The Santorum campaign is well aware of Illinois’ strategic importance.  “All eyes are going to turn to Illinois,” his state chairman, Al Salvi, told the Chicago Sun-Times.  “I think in Mississippi and Alabama, the exit polls showed women came out for Rick Santorum.  I think he’s the beneficiary of President Obama’s big mistake in mandating that private employers pay for birth control.” 

Salvi also thinks “a lot of the establishment Republicans that I know that endorsed Romney are having second thoughts – if they could take it back, they would.  A lot of them, I think, will end up voting for Santorum.”

However, Santorum has a problem in Illinois similar to the one he has faced in a few other states: he didn’t field a full slate of delegates.  In four out of the 18 Illinois congressional districts, he doesn’t have a delegate in the race, although he could still win those districts.

Then it’s on to Louisiana, where the most recent local poll by WWL-TV shows Santorum ahead by four points over Romney, 25-21.  Gingrich is also strong with 20 percent, while a hefty 26 percent remain undecided.  Santorum’s lead is higher among women voters, and more women also remain undecided, so his chances of improving his position look good.  His victories in Alabama and Mississippi should prove very useful in winning over these undecided voters.

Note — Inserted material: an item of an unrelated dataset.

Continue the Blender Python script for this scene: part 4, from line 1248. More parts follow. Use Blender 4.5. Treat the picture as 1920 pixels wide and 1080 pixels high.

Here again, Gingrich is almost entirely keeping Romney in the race – if he dropped out, Santorum would probably win in a romp.  This is even more clear when Louisiana is considered district-by-district.  Santorum currently leads in three, and is tied with Gingrich in one, while Gingrich ties Romney in another.  Romney is only clearly ahead in two of the 7 districts, one of which includes New Orleans.

Then again, if Gingrich is serious about mounting a comeback, Louisiana may well present his best opportunity.  It will be interesting to see if the polls shift in response to Santorum’s wins last Tuesday night, and change the Gingrich campaign’s calculations about whether such a comeback is still even remotely possible.